Tuesday, October 8, 2013

Pengembang di Depok Resah Tanggapi Perda RT RW

Hanya orang kaya yang mampu beli rumah di Depok. Itulah umpatan para pengembang perumahan skala kecil dan menengah bersama masyarakat.
Sebab Peraturan Daerah (Perda) Rencana Tata Ruang Wilayah (RTRW) di Depok yang sudah disahkan DPRD mengatur para pengembang hanya boleh membangun, menjual dan memasarkan perumahan dengan luas tanah 120 meter persegi. Perda tersebut kini masih berada di Propinsi Jawa Barat dan belum efektif untuk dilaksanakan.

Komisaris PT Griya Bukit Mas Pitara Abdul Khair mengungkapkan sejujurnya ia tidak bermasalah dengan kebijakan tersebut. Hanya saja, harga rumah di Depok dengan luas tanah minimal 120 meter persegi akan semakin mahal.

"Tipe 36/78 saja harganya sekarang Rp 350 juta, gimana kalau tanah 120 meter persegi. Kalau kita bandingkan bisa 50 persennya kan tuh, bisa - bisa harga rumah di Depok diatas Rp 450 juta. Itu enggak masuk akal," tukasnya kepada wartawan, Senin (07/10/2013).

Kebijakan tersebut, kata Khair, bertentangan dengan semangat pemerintah yang hendk membangun rumah murah bagi rakyat. Pihaknya berencana menyiasatinya dengan mengubah segmentasi pasar yakni membangun town house dan menyasar konsumen menengah ke atas.

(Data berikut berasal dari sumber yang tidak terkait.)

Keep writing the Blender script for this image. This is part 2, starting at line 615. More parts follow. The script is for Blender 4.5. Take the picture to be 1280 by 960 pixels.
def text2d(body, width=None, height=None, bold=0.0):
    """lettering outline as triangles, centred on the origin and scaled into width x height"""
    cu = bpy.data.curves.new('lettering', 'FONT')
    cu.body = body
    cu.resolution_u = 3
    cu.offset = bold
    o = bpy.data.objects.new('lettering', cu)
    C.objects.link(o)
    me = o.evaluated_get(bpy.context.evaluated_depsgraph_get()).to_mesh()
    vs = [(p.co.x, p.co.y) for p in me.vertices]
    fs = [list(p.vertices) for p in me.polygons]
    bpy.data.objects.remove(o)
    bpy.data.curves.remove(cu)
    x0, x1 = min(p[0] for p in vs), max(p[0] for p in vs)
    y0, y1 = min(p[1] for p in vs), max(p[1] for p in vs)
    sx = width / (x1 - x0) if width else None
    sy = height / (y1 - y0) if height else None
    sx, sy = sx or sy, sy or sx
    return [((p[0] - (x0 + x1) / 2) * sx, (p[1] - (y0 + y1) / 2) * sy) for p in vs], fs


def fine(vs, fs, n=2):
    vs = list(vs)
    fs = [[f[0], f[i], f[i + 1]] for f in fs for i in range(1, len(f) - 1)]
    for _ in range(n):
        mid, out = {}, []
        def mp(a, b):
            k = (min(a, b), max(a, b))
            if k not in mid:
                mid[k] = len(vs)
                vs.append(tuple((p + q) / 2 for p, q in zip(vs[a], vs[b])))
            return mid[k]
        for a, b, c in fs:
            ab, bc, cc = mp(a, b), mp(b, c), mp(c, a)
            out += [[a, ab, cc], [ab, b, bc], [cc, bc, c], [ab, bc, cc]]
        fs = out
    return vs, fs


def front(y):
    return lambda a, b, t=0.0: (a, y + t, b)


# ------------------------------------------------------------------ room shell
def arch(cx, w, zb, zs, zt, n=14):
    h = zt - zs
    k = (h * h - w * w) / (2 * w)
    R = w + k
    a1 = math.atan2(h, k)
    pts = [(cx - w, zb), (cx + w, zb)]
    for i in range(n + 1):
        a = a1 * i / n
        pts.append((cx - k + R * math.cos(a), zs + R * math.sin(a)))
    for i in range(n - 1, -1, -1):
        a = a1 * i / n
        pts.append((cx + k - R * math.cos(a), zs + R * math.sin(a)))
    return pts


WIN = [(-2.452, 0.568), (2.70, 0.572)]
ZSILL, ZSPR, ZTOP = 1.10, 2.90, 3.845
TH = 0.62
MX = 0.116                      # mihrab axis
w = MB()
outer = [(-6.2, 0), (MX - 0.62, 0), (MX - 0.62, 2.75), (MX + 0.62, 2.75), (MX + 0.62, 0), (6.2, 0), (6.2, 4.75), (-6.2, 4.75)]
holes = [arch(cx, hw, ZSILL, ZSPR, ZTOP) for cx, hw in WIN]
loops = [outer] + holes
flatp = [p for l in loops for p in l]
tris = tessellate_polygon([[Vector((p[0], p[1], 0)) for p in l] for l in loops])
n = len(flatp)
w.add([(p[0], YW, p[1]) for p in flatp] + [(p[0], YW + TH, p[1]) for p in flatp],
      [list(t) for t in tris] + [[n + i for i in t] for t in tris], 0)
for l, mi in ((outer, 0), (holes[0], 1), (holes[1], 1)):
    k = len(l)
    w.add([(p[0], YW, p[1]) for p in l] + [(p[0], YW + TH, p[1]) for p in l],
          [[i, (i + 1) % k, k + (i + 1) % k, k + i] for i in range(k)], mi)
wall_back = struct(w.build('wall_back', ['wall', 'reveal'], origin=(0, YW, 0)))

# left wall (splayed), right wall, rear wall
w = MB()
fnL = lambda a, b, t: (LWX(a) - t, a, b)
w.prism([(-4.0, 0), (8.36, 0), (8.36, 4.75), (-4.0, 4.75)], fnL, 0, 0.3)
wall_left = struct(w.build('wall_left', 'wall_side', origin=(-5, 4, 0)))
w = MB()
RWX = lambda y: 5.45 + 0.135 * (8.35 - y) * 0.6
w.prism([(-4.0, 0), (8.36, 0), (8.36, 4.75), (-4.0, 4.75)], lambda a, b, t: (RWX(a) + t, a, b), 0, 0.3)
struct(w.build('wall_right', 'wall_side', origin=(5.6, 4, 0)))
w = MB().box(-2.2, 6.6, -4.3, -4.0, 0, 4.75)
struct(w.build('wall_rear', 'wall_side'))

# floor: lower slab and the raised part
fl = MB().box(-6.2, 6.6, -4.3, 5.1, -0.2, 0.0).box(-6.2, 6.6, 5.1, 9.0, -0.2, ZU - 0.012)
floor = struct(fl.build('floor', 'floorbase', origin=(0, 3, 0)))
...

"Lahan sekarang di Depok semakin terbatas kan, kalau 120 meter persegi butuh lahan luas. Kecuali untuk town house boleh, bisa segmennya main tinggi. Enggak masalah sih buat kami, tetapi kalau pasangan muda atau yang baru kerja di bawah 10 tahun, kebijakan itu sulit," jelasnya.

Saat ini, Khair telah memiliki lebih dari dua perumahan di Depok. Ia pun masih berpegangan dengan peraturan yang lama yakni membangun dengan tipe 36/72 dan 36/78.

"Kebetulan proyek yang kami lakukan disetujui sebelum perda itu dilakukan keluar. Nanti rumah di Depok hanya dibeli orang yang mampu. Semakin terbatasnya lahan, dibikin rumah susun boleh. Selama izin dari provinsi belum turun kami masih pakai aturan yang lama, sebenarnya kalau mau tekan jumlah pendatang bisa disiasati rumah vertikal, itu masih lebih nyambung, kalau begini kan hanya orang kaya yang mampu beli rumah di Depok," katanya.

Hal senada dikatakan pengembang perumahan lainnya yang juga ketua Himpunan Pengusaha Muda Indonesia (HIPMI) Depok, Mustofa. Ia mengkritik kebijakan tersebut karena belum tepat dilakukan di tengah Upah Minimum Kota (UMK) masyarakat Depok masih Rp2.042.000.

"Belum tepat bagi kami, harga rumah bisa Rp400 juta-Rp500 juta. Bayangkan harus beli dengan DP tinggi, cicilan tinggi, sementara Depok UMK nya saja Rp 2.042.000, enggak sanggup, enggak memadai," tegas Mustofa.

Mustofa menilai nantinya ada pergeseran trend di Depok dimana hanya akan ada rumah - rumah kelas menengah atas. Kebijakan ini, kata dia, membuat para pengembang resah.

"Kami resah, ini bukan kebijakan yang baik. Belum nanti beban listriknya. Sekarang ini kami masih pakai yang lama," tutupnya.